Schon vor drei Jahren, im September 2020 hat das Parlament der Schweiz eine Änderung des Betäubungsmittelgesetzes (BetmG) verabschiedet, die seit Mai 2021 in Kraft ist. Mit dieser Revision schafft die Politik mit dem neuen Artikel 8a BetmG die gesetzliche Grundlage für die Durchführung von örtlich und zeitlich begrenzten, wissenschaftlichen Modellvorhaben mit Cannabis zu “Genusszwecken”.

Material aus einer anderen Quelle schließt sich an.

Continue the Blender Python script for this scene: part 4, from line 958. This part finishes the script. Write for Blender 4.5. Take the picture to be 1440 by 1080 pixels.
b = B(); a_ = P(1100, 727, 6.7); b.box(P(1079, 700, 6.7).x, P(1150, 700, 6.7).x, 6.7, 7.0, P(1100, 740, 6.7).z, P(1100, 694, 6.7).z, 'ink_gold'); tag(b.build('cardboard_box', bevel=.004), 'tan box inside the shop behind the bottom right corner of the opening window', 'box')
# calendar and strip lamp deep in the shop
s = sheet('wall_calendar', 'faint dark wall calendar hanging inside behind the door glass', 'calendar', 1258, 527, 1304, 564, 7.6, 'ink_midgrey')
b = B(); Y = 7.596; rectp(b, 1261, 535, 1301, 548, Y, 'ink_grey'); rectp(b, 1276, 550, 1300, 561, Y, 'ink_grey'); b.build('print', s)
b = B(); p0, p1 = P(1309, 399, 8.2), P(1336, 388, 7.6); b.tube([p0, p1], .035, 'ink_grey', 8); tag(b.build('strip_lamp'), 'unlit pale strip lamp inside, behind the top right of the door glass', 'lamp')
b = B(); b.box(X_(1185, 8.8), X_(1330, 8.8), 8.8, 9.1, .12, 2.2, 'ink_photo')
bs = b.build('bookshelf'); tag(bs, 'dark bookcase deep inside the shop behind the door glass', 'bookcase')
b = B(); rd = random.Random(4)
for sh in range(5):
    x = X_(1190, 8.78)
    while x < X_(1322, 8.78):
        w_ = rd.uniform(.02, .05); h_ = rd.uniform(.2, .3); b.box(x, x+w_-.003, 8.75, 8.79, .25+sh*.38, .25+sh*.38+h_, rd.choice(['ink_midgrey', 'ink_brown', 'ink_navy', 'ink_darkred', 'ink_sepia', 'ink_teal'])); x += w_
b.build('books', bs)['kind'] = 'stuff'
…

Maximal werden 5.000 Personen pro Pilotprojekt akzeptiert. Der Projektzeitraum soll höchstens fünf Jahre betragen. Das Cannabis soll möglichst in der Schweiz nach Bio-Verordnung produziert werden, bei weiterem Bedarf sollen auch Importe möglich sein. Es soll eine Obergrenze von 20 Prozent THC-Gehalt für die Cannabisblüten und die weiteren, verarbeiteten Angebote an Cannabisprodukten gelten.

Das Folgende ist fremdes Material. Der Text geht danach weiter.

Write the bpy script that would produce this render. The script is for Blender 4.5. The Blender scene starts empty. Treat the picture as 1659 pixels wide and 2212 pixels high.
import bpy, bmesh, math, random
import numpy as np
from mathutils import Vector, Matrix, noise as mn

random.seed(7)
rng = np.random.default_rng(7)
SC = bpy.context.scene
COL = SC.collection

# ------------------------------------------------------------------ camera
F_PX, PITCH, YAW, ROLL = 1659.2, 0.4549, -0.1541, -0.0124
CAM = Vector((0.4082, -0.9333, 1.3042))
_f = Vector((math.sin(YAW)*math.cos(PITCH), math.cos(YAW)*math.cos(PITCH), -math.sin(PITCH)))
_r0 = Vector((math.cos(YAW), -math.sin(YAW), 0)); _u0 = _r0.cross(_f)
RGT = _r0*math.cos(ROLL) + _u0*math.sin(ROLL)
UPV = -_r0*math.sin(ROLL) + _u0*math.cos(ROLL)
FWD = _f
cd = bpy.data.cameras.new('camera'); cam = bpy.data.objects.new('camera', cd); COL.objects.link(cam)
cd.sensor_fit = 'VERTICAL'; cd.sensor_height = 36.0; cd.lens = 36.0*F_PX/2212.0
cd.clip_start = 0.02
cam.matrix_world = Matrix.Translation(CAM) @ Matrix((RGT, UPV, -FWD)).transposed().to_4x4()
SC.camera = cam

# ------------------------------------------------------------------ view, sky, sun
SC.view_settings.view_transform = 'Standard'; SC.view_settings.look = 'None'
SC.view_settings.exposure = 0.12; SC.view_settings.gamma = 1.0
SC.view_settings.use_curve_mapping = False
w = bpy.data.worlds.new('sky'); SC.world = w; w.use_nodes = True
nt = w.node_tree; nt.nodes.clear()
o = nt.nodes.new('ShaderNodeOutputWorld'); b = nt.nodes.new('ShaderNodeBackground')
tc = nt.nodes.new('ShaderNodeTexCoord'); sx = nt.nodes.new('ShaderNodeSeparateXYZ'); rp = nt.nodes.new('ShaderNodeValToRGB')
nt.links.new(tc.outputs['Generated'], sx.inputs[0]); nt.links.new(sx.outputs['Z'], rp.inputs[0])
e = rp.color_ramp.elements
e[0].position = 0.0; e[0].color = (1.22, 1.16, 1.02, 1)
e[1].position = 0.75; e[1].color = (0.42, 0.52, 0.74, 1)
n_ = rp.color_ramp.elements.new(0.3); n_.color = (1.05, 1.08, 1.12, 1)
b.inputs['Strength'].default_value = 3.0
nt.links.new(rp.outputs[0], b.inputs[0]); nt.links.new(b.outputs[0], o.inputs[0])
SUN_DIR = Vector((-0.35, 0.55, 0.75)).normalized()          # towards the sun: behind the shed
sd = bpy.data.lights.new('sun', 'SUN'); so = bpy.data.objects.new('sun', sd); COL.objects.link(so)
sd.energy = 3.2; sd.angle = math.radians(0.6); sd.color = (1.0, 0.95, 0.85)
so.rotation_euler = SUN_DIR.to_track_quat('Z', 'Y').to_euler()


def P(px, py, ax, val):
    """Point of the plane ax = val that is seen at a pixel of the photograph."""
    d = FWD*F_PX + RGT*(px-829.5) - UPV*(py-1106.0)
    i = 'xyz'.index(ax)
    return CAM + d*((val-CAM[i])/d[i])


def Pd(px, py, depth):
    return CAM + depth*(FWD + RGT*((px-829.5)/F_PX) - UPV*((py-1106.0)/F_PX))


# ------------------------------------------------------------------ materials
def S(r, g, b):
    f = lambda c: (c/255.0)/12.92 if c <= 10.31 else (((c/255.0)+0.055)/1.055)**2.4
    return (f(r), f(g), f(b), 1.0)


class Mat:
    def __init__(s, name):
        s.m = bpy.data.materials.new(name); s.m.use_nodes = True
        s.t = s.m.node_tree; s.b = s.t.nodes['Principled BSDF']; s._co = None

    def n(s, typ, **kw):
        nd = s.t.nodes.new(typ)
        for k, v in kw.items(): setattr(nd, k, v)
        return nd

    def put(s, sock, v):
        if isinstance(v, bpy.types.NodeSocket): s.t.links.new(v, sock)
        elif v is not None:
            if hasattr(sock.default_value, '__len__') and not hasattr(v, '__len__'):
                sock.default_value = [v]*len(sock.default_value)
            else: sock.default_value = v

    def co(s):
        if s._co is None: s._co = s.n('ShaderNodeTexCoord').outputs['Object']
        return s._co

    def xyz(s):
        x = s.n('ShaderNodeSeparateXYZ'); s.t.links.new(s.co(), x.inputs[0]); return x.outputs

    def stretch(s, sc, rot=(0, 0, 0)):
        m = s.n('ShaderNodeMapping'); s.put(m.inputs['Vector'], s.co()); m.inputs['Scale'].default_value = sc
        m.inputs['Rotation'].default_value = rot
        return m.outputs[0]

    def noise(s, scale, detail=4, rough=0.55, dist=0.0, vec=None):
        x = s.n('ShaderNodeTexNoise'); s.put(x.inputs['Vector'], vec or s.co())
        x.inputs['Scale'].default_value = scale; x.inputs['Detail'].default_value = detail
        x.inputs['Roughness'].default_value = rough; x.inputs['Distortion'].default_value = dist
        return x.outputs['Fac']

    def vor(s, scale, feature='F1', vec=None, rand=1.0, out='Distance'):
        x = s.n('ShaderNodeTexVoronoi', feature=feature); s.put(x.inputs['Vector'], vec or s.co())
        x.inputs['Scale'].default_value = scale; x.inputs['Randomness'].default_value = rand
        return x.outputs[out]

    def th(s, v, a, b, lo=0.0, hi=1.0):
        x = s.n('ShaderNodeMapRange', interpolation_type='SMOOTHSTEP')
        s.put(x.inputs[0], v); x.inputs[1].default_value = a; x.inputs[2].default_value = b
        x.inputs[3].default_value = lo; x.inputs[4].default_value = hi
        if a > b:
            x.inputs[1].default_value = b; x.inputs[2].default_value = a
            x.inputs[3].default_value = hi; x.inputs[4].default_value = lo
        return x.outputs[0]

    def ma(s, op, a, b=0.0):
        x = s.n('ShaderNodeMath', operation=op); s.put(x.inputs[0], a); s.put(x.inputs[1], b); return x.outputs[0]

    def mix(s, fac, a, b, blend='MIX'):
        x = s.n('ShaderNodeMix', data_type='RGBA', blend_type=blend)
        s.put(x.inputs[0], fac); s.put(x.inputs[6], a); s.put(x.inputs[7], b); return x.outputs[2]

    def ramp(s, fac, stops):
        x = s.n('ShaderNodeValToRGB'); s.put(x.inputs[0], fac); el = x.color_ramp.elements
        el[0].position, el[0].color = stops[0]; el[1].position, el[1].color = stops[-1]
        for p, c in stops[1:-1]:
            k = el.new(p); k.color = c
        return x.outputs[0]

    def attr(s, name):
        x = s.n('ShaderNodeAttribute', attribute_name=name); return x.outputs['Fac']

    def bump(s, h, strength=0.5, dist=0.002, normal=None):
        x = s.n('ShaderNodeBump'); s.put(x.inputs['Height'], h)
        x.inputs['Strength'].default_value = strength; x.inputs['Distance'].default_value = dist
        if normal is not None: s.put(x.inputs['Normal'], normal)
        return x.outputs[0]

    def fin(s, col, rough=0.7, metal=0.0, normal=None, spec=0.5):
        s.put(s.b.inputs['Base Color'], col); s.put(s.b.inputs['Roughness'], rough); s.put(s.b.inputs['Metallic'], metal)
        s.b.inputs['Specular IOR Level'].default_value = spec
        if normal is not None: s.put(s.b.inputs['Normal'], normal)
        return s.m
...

Die Teilnehmer:innen der Pilotprojekte müssen als Grundvoraussetzung ihren Wohnsitz im jeweiligen Kanton haben und regelmäßig Cannabis konsumieren. Die Konsument:innen müssen volljährig sein und dürfen nicht an Kontraindikationen leiden. Auch eine Schwangerschaft ist ein Ausschlusskriterium. Die Abgabe erfolgt in Fachgeschäften, und nur gegen ein Entgelt, mit einem bestimmten Verkaufslimit pro Monat von 10 Gramm THC für jedes Mitglied. Die Menge in Gramm pro Monat errechnet sich aus dem THC-Gehalt der Ware. Die Weitergabe an Dritte, Werbung und Konsum im öffentlichen Raum außerhalb der Fachgeschäfte bleiben verboten.
Die Voraussetzungen für die Durchführung der Pilotversuche sowie die Einzelheiten zum Gesuchverfahren sind in der Verordnung über Pilotversuche nach dem Betäubungsmittelgesetz (BetmPV) geregelt.

Deutschland: Pilotprojekte noch in diesem Jahr?

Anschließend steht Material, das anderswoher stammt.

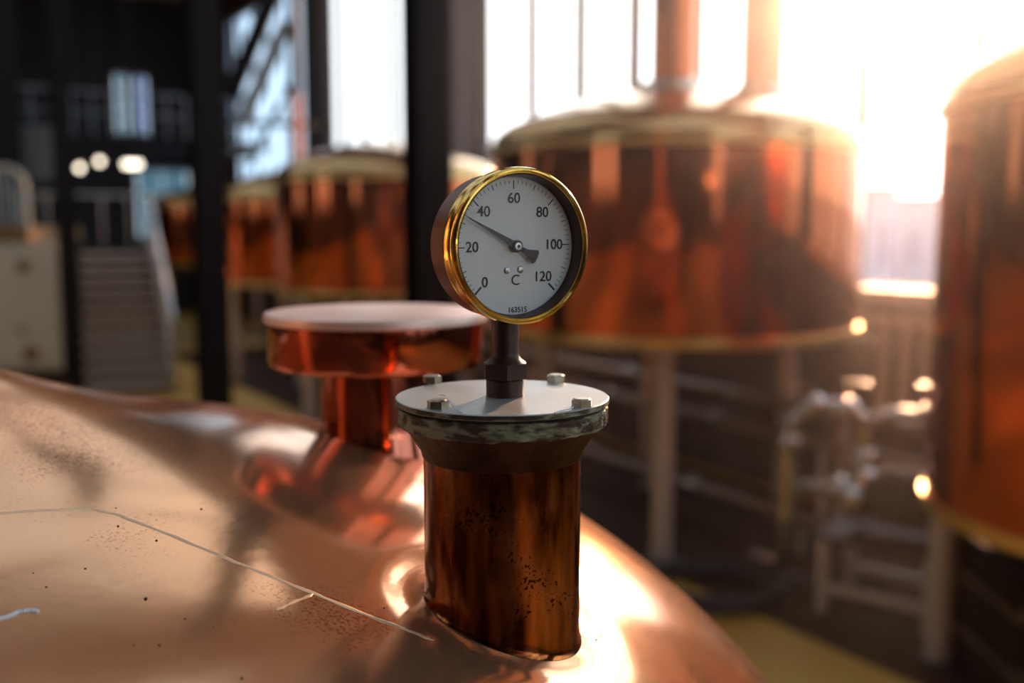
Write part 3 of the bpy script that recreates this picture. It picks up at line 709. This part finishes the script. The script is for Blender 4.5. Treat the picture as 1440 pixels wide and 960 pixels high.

Der Beginn der Pilotprojekte in Deutschland ist für den Sommer 2024 geplant. Abhängig ist dieser Zeitplan allerdings davon, wann die Inhalte der Säule 2 tatsächlich in Gesetzesform vorliegen, und ob das Gesetzespaket EU-notifizierungspflichtig ist und ob der Bundesrat zustimmungspflichtig sein wird. Erst dann können die zukünftigen Player im deutschen Cannabis-Markt überhaupt konkret planen, wie und wo sie in den Aufbau von Abgabestellen investieren wollen, und welche Beschränkung ein Gesetz ihnen dann auferlegen wird.

Fazit

  • Die Pilotprojekte könnten ein erster Schritt zu einer evidenzbasierten, progressiven Drogenpolitik sein.
  • Erfahrungen anderer Länder wie den Niederlanden oder der Schweiz bieten wertvolle Hinweise auf die Umsetzung von Pilotprojekten in Deutschland.
  • Der Gesetzesentwurf zur Säule 2 steht noch aus, viele Rahmenbedingungen für Pilotprojekte sind noch unklar, z.B. welche Rahmenbedingungen der Gesetzgeber festlegt, welche Städte, Bundesländer und Regionen teilnehmen und welche Aufnahme- und Ausschlusskriterien für potentielle teilnehmer:innen der Pilotprojekte gelten würden?

FAQ

Wo gibt es bereits Pilotprojekte zur Abgabe von Genusscannabis in Europa?
Die ersten Pilotprojekte laufen in den Niederlanden und der Schweiz.

 

Wann beginnt das Genusscannabis-Pilotprojekt in Deutschland?
Der Gesetzentwurf zur zweiten Säule, die regionale Modellprojekte mit kommerziellen Lieferketten vorsieht, soll in der zweiten Jahreshälfte 2023 vorgestellt werden. Dann erfolgen voraussichtlich die Einreichung des Gesetzentwurfs bei der EU-Kommission und der Start des EU-Notifizierung-Prozesses³: Gemäß (EU-)Richtlinie 2015/1535 wird geprüft, ob das nationale Recht mit dem EU-Recht in Einklang steht.
Im Laufe des ersten Halbjahres 2024 wird das Feedback der EU-Kommission erwartet. Davon ist abhängig, wie es weitergeht.

 

Was ist das Eckpunktepapier zur Abgabe von Genusscannabis?
Das überarbeitete Eckpunktepapier 2.0 vom April 2023 sieht ein Zwei-Säulen-Modell vor. Dieses beinhaltet die Streichung von Cannabis von der Liste der Betäubungsmittel, die kontrollierte Abgabe von Cannabis über Vereine (Cannabis Clubs) sowie den privaten Eigenanbau von bis zu drei Pflanzen. Im nächsten Schritt – als Säule 2 – soll der Verkauf über lizensierte Fachgeschäfte in Modellregionen getestet werden.

 

Wird Eigenanbau in Deutschland legalisiert?
Ja, dies ist Teil der Säule 1 des geplanten Gesetzesvorhabens. Es ist vorgesehen, dass der Eigenanbau von höchstens drei Pflanzen straffrei bleiben soll. Nach Angaben des Bundesgesundheitsministeriums soll sich das Bundeskabinett Mitte August 2023 mit dem Gesetzentwurf zum Eigenanbau von Cannabis befassen.